Non Farm Payrolls Benchmark Revision and the Unemployment Rate as Cruel Farce
Courtesy of Jesse’s Café Américain
Well, we ‘hit’ the projected headline number on the nose, with a loss of 20,000 jobs. No credit to us, it was as much a judgement call (aka SWAG) as any product of careful measurement.
As you may have heard, the BLS did a ‘benchmark revision.’ This is Washingtonian for ‘revised the numbers back as far as anyone might care to remember.’
Here is a simple picture of the old and new headline numbers, back to the beginning of the spreadsheet we happen to be using these days.
[click on charts to enlarge]
The change is subtle, but pervasive. One thing of note is the shoving of more job losses into the past, setting up a more solid base for great job gains in the future, without embarrassing oneself by getting out of synchronization with the actual growth of the civilian population. There will be more ‘truing up’ of the numbers in the future.
Unemployment Rate as Cruel Farce
Regarding that ‘surprise drop’ in unemployment to 9.7%, this is wholly due to people falling off the unemployment benefits radar, and is essentially meaningless, if not downright misleading.
One may as well solve an unemployment problem by shipping people to Australia.
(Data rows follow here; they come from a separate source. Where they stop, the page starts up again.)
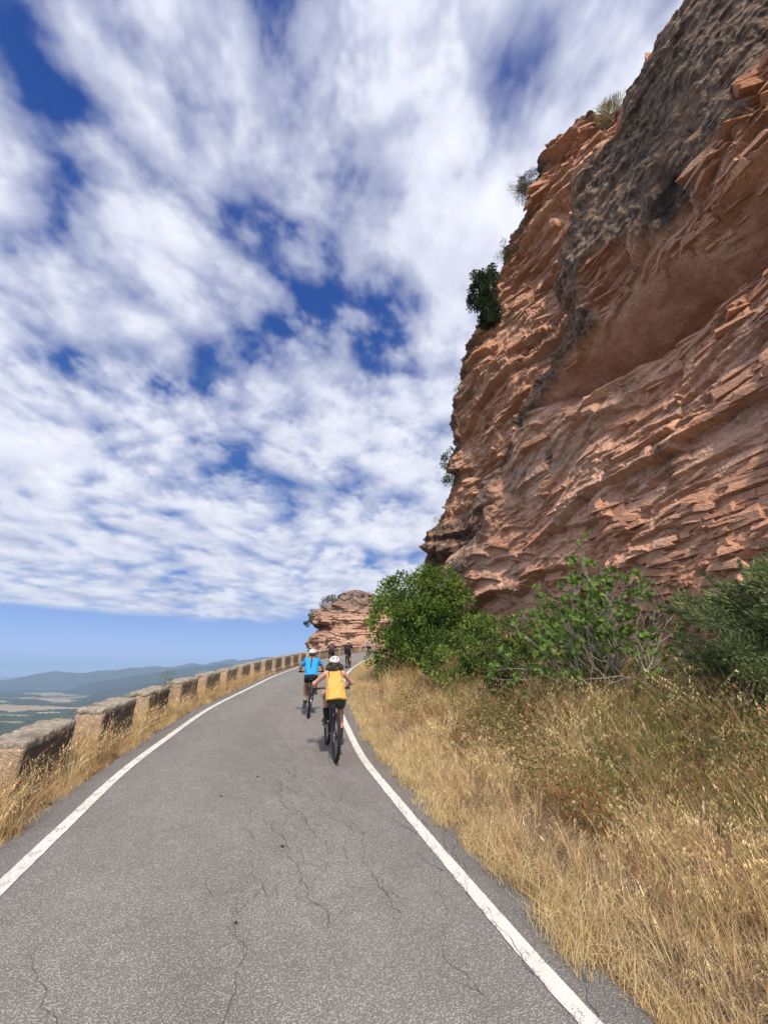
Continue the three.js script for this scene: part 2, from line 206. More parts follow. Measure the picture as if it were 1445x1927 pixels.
// ---------- the cliff: control points in metres (right, up, back), refined by displacement ----------
const BUTTRESS = [
  [[11.22, 2.04, -3.49], [7.42, 1.84, -3.89], [6.22, 1.64, -4.69], [6.05, 1.62, -5.44], [5.86, 1.59, -6.51], [5.87, 1.54, -8.29], [5.66, 1.47, -10.51], [5.20, 1.39, -13.35], [4.41, 1.28, -16.87], [4.76, 1.33, -17.57], [5.91, 1.43, -18.67], [8.91, 1.48, -20.37]],
  [[11.40, 2.59, -3.40], [7.60, 2.39, -3.80], [6.40, 2.19, -4.60], [6.15, 2.25, -5.30], [5.92, 2.34, -6.39], [5.92, 2.51, -8.26], [5.61, 2.71, -10.57], [5.07, 3.00, -13.82], [4.14, 3.39, -18.22], [4.49, 3.44, -18.92], [5.64, 3.54, -20.02], [8.64, 3.59, -21.72]],
  [[11.50, 3.18, -3.22], [7.70, 2.98, -3.62], [6.50, 2.78, -4.42], [6.25, 2.94, -5.17], [6.05, 3.21, -6.37], [5.96, 3.65, -8.32], [5.59, 4.25, -10.99], [4.92, 5.17, -15.06], [3.44, 6.30, -20.10], [3.79, 6.35, -20.80], [4.94, 6.45, -21.90], [7.94, 6.50, -23.60]],
  [[11.59, 3.72, -3.06], [7.79, 3.52, -3.46], [6.59, 3.32, -4.26], [6.39, 3.58, -4.95], [6.20, 3.95, -5.99], [6.13, 4.55, -7.63], [5.92, 5.36, -9.88], [5.45, 6.50, -13.00], [4.50, 7.92, -16.92], [4.85, 7.97, -17.62], [6.00, 8.07, -18.72], [9.00, 8.12, -20.42]],
  [[11.70, 4.33, -2.89], [7.90, 4.13, -3.29], [6.70, 3.93, -4.09], [6.54, 4.28, -4.76], [6.35, 4.79, -5.75], [6.31, 5.60, -7.29], [6.17, 6.73, -9.45], [5.81, 8.30, -12.44], [4.89, 10.14, -15.94], [5.24, 10.19, -16.64], [6.39, 10.29, -17.74], [9.39, 10.34, -19.44]],
  [[11.86, 4.96, -2.74], [8.06, 4.76, -3.14], [6.86, 4.56, -3.94], [6.72, 5.00, -4.56], [6.56, 5.61, -5.43], [6.51, 6.52, -6.71], [6.44, 7.78, -8.50], [6.29, 9.55, -11.01], [5.70, 11.54, -13.82], [6.05, 11.59, -14.52], [7.20, 11.69, -15.62], [10.20, 11.74, -17.32]],
  [[12.06, 5.65, -2.60], [8.26, 5.45, -3.00], [7.06, 5.25, -3.80], [6.94, 5.76, -4.36], [6.79, 6.46, -5.13], [6.74, 7.44, -6.20], [6.74, 8.82, -7.72], [6.67, 10.64, -9.72], [6.32, 12.71, -11.99], [6.67, 12.76, -12.69], [7.82, 12.86, -13.79], [10.82, 12.91, -15.49]],
  [[12.28, 6.38, -2.46], [8.48, 6.18, -2.86], [7.28, 5.98, -3.66], [7.17, 6.55, -4.16], [7.03, 7.30, -4.81], [6.95, 8.30, -5.69], [6.96, 9.68, -6.88], [6.95, 11.43, -8.41], [6.71, 13.32, -10.06], [7.06, 13.37, -10.76], [8.21, 13.47, -11.86], [11.21, 13.52, -13.56]],
  [[12.46, 6.99, -2.33], [8.66, 6.79, -2.73], [7.46, 6.59, -3.53], [7.35, 7.28, -4.04], [7.20, 8.20, -4.72], [7.11, 9.43, -5.62], [7.12, 11.17, -6.90], [7.02, 13.32, -8.48], [6.62, 15.58, -10.14], [6.97, 15.63, -10.84], [8.12, 15.73, -11.94], [11.12, 15.78, -13.64]],
  [[12.68, 7.72, -2.19], [8.88, 7.52, -2.59], [7.68, 7.32, -3.39], [7.59, 8.11, -3.87], [7.45, 9.12, -4.49], [7.34, 10.44, -5.30], [7.35, 12.28, -6.42], [7.31, 14.60, -7.84], [6.98, 16.98, -9.29], [7.33, 17.03, -9.99], [8.48, 17.13, -11.09], [11.48, 17.18, -12.79]],
  [[12.96, 8.61, -2.03], [9.16, 8.41, -2.43], [7.96, 8.21, -3.23], [7.88, 9.08, -3.67], [7.77, 10.21, -4.23], [7.67, 11.63, -4.95], [7.68, 13.54, -5.91], [7.74, 16.05, -7.17], [7.53, 18.61, -8.45], [7.88, 18.66, -9.15], [9.03, 18.76, -10.25], [12.03, 18.81, -11.95]],
  [[13.22, 9.35, -1.91], [9.42, 9.15, -2.31], [8.22, 8.95, -3.11], [8.14, 9.80, -3.49], [8.02, 10.88, -3.95], [7.91, 12.16, -4.51], [7.84, 13.73, -5.19], [7.96, 15.91, -6.14], [8.03, 18.39, -7.22], [8.38, 18.44, -7.92], [9.53, 18.54, -9.02], [12.53, 18.59, -10.72]],
  [[13.41, 9.88, -1.84], [9.61, 9.68, -2.24], [8.41, 9.48, -3.04], [8.32, 10.37, -3.39], [8.18, 11.47, -3.82], [8.05, 12.78, -4.34], [7.95, 14.36, -4.96], [8.06, 16.57, -5.83], [8.19, 19.19, -6.87], [8.54, 19.24, -7.57], [9.69, 19.34, -8.67], [12.69, 19.39, -10.37]],
  [[13.79, 10.86, -1.70], [9.99, 10.66, -2.10], [8.79, 10.46, -2.90], [8.68, 11.36, -3.21], [8.50, 12.42, -3.56], [8.35, 13.67, -3.98], [8.25, 15.16, -4.48], [8.26, 17.04, -5.11], [8.35, 19.29, -5.86], [8.70, 19.34, -6.56], [9.85, 19.44, -7.66], [12.85, 19.49, -9.36]],
  [[14.34, 12.20, -1.55], [10.54, 12.00, -1.95], [9.34, 11.80, -2.75], [9.23, 12.69, -2.99], [9.03, 13.66, -3.26], [8.82, 14.70, -3.55], [8.68, 15.93, -3.88], [8.68, 17.45, -4.30], [8.71, 19.12, -4.76], [9.06, 19.17, -5.46], [10.21, 19.27, -6.56], [13.21, 19.32, -8.26]],
  [[15.14, 14.10, -1.35], [11.34, 13.90, -1.75], [10.14, 13.70, -2.55], [10.09, 14.61, -2.74], [9.97, 15.58, -2.95], [9.82, 16.57, -3.16], [9.69, 17.59, -3.38], [9.61, 18.70, -3.62], [9.57, 19.86, -3.87], [9.92, 19.91, -4.57], [11.07, 20.01, -5.67], [14.07, 20.06, -7.37]],
  [[17.37, 19.38, -0.80], [13.57, 19.18, -1.20], [12.37, 18.98, -2.00], [12.46, 19.91, -2.11], [12.53, 20.90, -2.22], [12.57, 21.85, -2.33], [12.60, 22.75, -2.44], [12.62, 23.59, -2.54], [12.62, 24.35, -2.62], [12.97, 24.40, -3.32], [14.12, 24.50, -4.42], [17.12, 24.55, -6.12]],
  [[18.87, 20.38, -1.00], [15.07, 20.18, -1.40], [13.87, 19.98, -2.20], [13.96, 20.91, -2.31], [14.03, 21.90, -2.42], [14.07, 22.85, -2.53], [14.10, 23.75, -2.64], [14.12, 24.59, -2.74], [14.12, 25.35, -2.82], [14.47, 25.40, -3.52], [15.62, 25.50, -4.62], [18.62, 25.55, -6.32]],
  [[24.37, 20.98, -1.30], [20.57, 20.78, -1.70], [19.37, 20.58, -2.50], [19.46, 21.51, -2.61], [19.53, 22.50, -2.72], [19.57, 23.45, -2.83], [19.60, 24.35, -2.94], [19.62, 25.19, -3.04], [19.62, 25.95, -3.12], [19.97, 26.00, -3.82], [21.12, 26.10, -4.92], [24.12, 26.15, -6.62]],
];
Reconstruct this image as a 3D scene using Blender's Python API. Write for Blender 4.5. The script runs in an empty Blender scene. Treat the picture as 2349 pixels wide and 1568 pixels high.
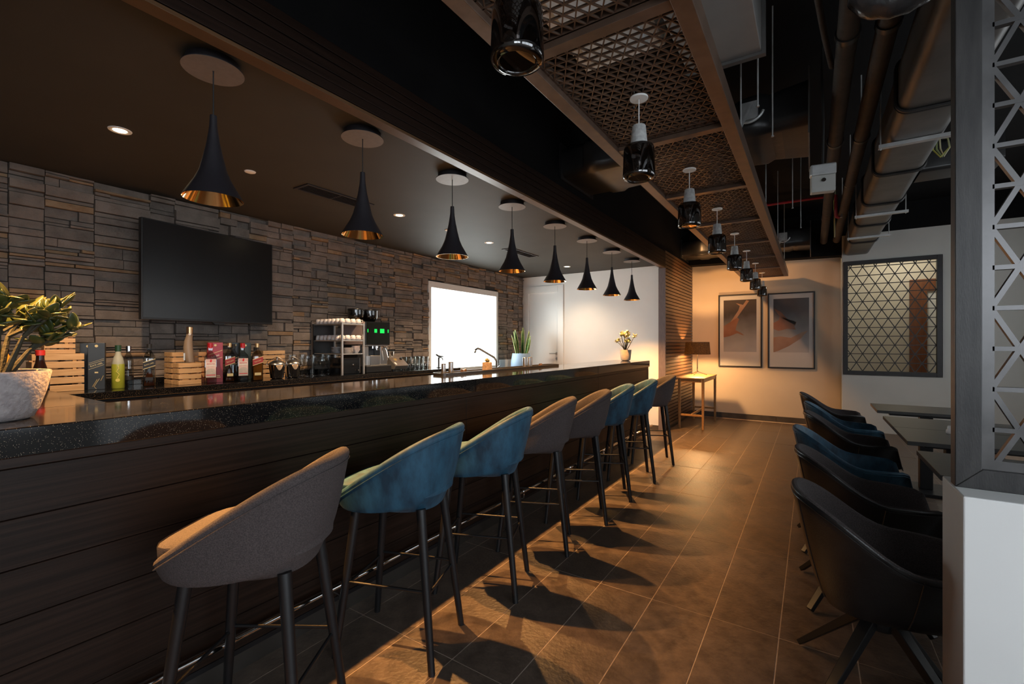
import bpy, math, random
from mathutils import Vector, Matrix
R = math.radians
PI = math.pi
random.seed(11)
SC = bpy.context.scene
COL = SC.collection

# ------------------------------------------------------------------ camera
CAM_H = 1.339
cd = bpy.data.cameras.new('camera')
cam = bpy.data.objects.new('camera', cd)
COL.objects.link(cam)
cd.sensor_width = 36.0
cd.lens = 16.0
cd.shift_y = 3.0 / 2349
cd.clip_start = 0.02
cam.location = (0, 0, CAM_H)
cam.rotation_euler = (R(90), 0, R(33.366))
SC.camera = cam

# ------------------------------------------------------------------ world, light, exposure
w = bpy.data.worlds.new('world')
SC.world = w
w.use_nodes = True
w.node_tree.nodes['Background'].inputs[0].default_value = (0.80, 0.90, 1.0, 1)
w.node_tree.nodes['Background'].inputs[1].default_value = 0.6
vs = SC.view_settings
vs.view_transform = 'Standard'
vs.look = 'None'
vs.exposure = 0.35
vs.gamma = 1.0
vs.use_curve_mapping = False
SC.cycles.caustics_reflective = False
SC.cycles.caustics_refractive = False
SC.cycles.sample_clamp_indirect = 4.0

WARM = (1.0, 0.47, 0.135)
PENDANT_W = 225.0
DOWN_W = 130.0
TABLE_W = 80.0
BAR_WINDOW = 6.5
DAY_FILL = 3.6
NEAR_FILL = 6.0
CORRIDOR_W = 11.0
FAR_FILL = 1.5
WALL_FILL_W = 95.0


def area_light(name, loc, rot, sx, sy, power, col):
    l = bpy.data.lights.new(name, 'AREA')
    l.shape = 'RECTANGLE'
    l.size, l.size_y = sx, sy
    l.energy = power
    l.color = col
    o = bpy.data.objects.new(name, l)
    COL.objects.link(o)
    o.location = loc
    o.rotation_euler = rot
    return o


# ------------------------------------------------------------------ materials
MATS = {}


def mat(name, col, rough=0.5, metal=0.0, col2=None, scale=12.0, stretch=(1, 1, 1), bump=0.0, bscale=None,
        spec=0.5, sheen=0.0, lo=0.35, hi=0.65, detail=6.0, emit=None, estr=0.0, coat=0.0, rvar=0.0, nr=0.5):
    if name in MATS:
        return MATS[name]
    m = bpy.data.materials.new(name)
    m.use_nodes = True
    nt = m.node_tree
    p = nt.nodes['Principled BSDF']
    p.inputs['Base Color'].default_value = (*col, 1)
    p.inputs['Roughness'].default_value = rough
    p.inputs['Metallic'].default_value = metal
    p.inputs['Specular IOR Level'].default_value = spec
    p.inputs['Coat Weight'].default_value = coat
    if sheen:
        p.inputs['Sheen Weight'].default_value = sheen
        p.inputs['Sheen Roughness'].default_value = 0.35
        p.inputs['Sheen Tint'].default_value = (*[min(1, c * 3 + 0.12) for c in col], 1)
    if emit:
        p.inputs['Emission Color'].default_value = (*emit, 1)
        p.inputs['Emission Strength'].default_value = estr
    if col2 or bump or rvar:
        tc = nt.nodes.new('ShaderNodeTexCoord')
        mp = nt.nodes.new('ShaderNodeMapping')
        mp.inputs['Scale'].default_value = stretch
        nt.links.new(tc.outputs['Object'], mp.inputs['Vector'])
        if col2 or rvar:
            n = nt.nodes.new('ShaderNodeTexNoise')
            n.inputs['Scale'].default_value = scale
            n.inputs['Detail'].default_value = detail
            n.inputs['Roughness'].default_value = nr
            nt.links.new(mp.outputs[0], n.inputs['Vector'])
            if col2:
                r = nt.nodes.new('ShaderNodeValToRGB')
                r.color_ramp.elements[0].position = lo
                r.color_ramp.elements[0].color = (*col, 1)
                r.color_ramp.elements[1].position = hi
                r.color_ramp.elements[1].color = (*col2, 1)
                nt.links.new(n.outputs['Fac'], r.inputs['Fac'])
                nt.links.new(r.outputs['Color'], p.inputs['Base Color'])
            if rvar:
                ma = nt.nodes.new('ShaderNodeMapRange')
                ma.inputs['To Min'].default_value = max(0, rough - rvar)
                ma.inputs['To Max'].default_value = rough + rvar
                nt.links.new(n.outputs['Fac'], ma.inputs['Value'])
                nt.links.new(ma.outputs[0], p.inputs['Roughness'])
        if bump:
            n2 = nt.nodes.new('ShaderNodeTexNoise')
            n2.inputs['Scale'].default_value = bscale or scale * 3
            n2.inputs['Detail'].default_value = 5
            nt.links.new(mp.outputs[0], n2.inputs['Vector'])
            b = nt.nodes.new('ShaderNodeBump')
            b.inputs['Strength'].default_value = bump
            b.inputs['Distance'].default_value = 0.01
            nt.links.new(n2.outputs['Fac'], b.inputs['Height'])
            nt.links.new(b.outputs[0], p.inputs['Normal'])
    MATS[name] = m
    return m


def glassy(name, tint=(1, 1, 1), ior=1.45, rough=0.02, boost=0.0):
    """thin-walled glass: tinted see-through plus a fresnel gloss"""
    if name in MATS:
        return MATS[name]
    m = bpy.data.materials.new(name)
    m.use_nodes = True
    nt = m.node_tree
    nt.nodes.remove(nt.nodes['Principled BSDF'])
    t = nt.nodes.new('ShaderNodeBsdfTransparent')
    t.inputs[0].default_value = (*tint, 1)
    g = nt.nodes.new('ShaderNodeBsdfGlossy')
    g.inputs['Roughness'].default_value = rough
    lw = nt.nodes.new('ShaderNodeLayerWeight')
    lw.inputs['Blend'].default_value = 0.5
    pw = nt.nodes.new('ShaderNodeMath')
    pw.operation = 'POWER'
    pw.inputs[1].default_value = 4.0
    nt.links.new(lw.outputs['Facing'], pw.inputs[0])
    f0 = ((ior - 1) / (ior + 1)) ** 2 + boost
    ad = nt.nodes.new('ShaderNodeMath')
    ad.operation = 'MULTIPLY_ADD'
    ad.use_clamp = True
    ad.inputs[1].default_value = 1 - f0
    ad.inputs[2].default_value = f0
    nt.links.new(pw.outputs[0], ad.inputs[0])
    mx = nt.nodes.new('ShaderNodeMixShader')
    nt.links.new(ad.outputs[0], mx.inputs[0])
    nt.links.new(t.outputs[0], mx.inputs[1])
    nt.links.new(g.outputs[0], mx.inputs[2])
    nt.links.new(mx.outputs[0], nt.nodes['Material Output'].inputs[0])
    MATS[name] = m
    return m


def emission(name, col, s):
    if name in MATS:
        return MATS[name]
    m = bpy.data.materials.new(name)
    m.use_nodes = True
    nt = m.node_tree
    nt.nodes.remove(nt.nodes['Principled BSDF'])
    e = nt.nodes.new('ShaderNodeEmission')
    e.inputs[0].default_value = (*col, 1)
    e.inputs[1].default_value = s
    nt.links.new(e.outputs[0], nt.nodes['Material Output'].inputs[0])
    MATS[name] = m
    return m


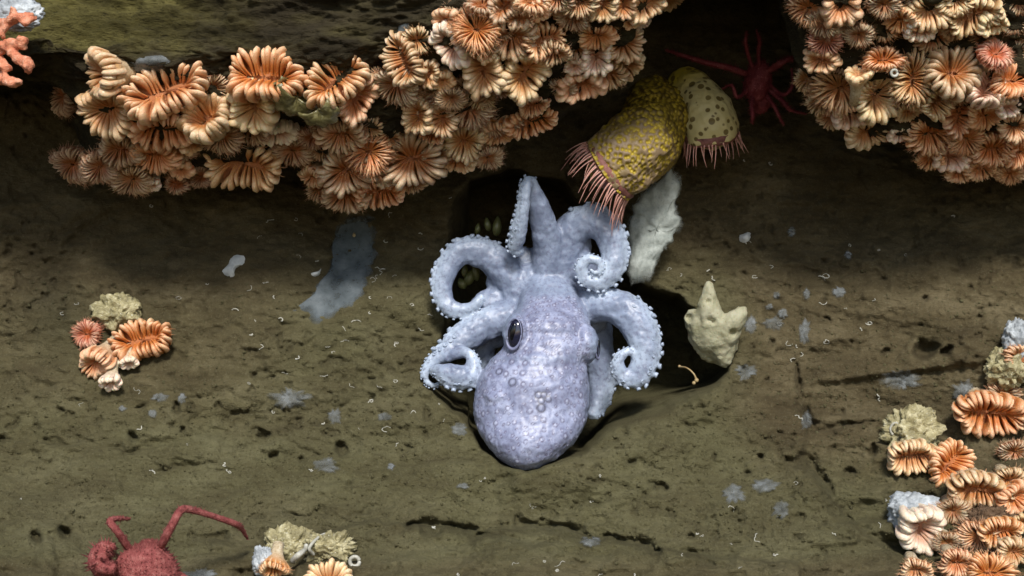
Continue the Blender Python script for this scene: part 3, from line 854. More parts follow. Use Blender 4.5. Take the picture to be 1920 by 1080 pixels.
b = Q(1422, 160, .08)
cr = empty('squat_lobster', b); tag(cr, 'dark red spiny squat lobster spread in the black recess by the right coral clump', 'squat lobster')
spiny_shell('carapace', (1420, 150, .045), (.026, .028, .040), M_RED, cr, b, 160, .007, .2)
spiny_shell('tail', (1424, 190, .06), (.020, .022, .022), M_RED, cr, b, 70, .005)
for pts in ([(1402, 140, .04, 6), (1370, 128, .02, 7), (1325, 118, .02, 6), (1285, 106, .03, 5), (1248, 94, .05, 2.5)],
            [(1432, 138, .04, 6), (1455, 124, .01, 7), (1475, 112, .0, 6), (1492, 108, .01, 3)]):
    spiny_limb('claw', pts, M_RED, cr, b, 1.3)
for pts in ([(1412, 130, .03, 5), (1402, 100, .01, 5), (1398, 78, .0, 5), (1400, 58, .01, 2)], [(1424, 128, .03, 5), (1422, 100, .01, 5), (1424, 78, .0, 5), (1418, 55, .01, 2)],
            [(1404, 168, .04, 5), (1382, 182, .01, 5), (1372, 160, .0, 4), (1352, 168, .02, 2)], [(1412, 180, .04, 6), (1410, 200, .01, 7), (1411, 218, .0, 5), (1410, 230, .01, 3)],
            [(1436, 178, .04, 5), (1452, 200, .01, 5), (1462, 220, .01, 4), (1470, 234, .02, 2)], [(1440, 168, .04, 5), (1468, 190, .0, 6), (1482, 206, .0, 5), (1512, 214, .02, 2)],
            [(1440, 156, .04, 5), (1468, 178, .01, 5), (1486, 160, .0, 4), (1484, 128, .01, 2)]):
    spiny_limb('leg', pts, M_RED, cr, b, 1.2)

b = Q(270, 1100, -.40)
cr = empty('spiny_crab', b); tag(cr, 'pinkish red spiny crab climbing into view at the bottom left corner', 'crab')
spiny_shell('carapace', (274, 1074, -.470), (.052, .042, .050), M_CRABPINK, cr, b, 1300, .006, .1)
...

Well, that has some historical precedent. Hard to tell who has gotten the better deal on that one, at least over time.
A better measure of unemployment is the Labor Force Participation Rate, which provides information about the total number of people employed as a percent of the population, without benefit of official banishment.
That number continued to drop again in January, from 64.9% to 64.6%.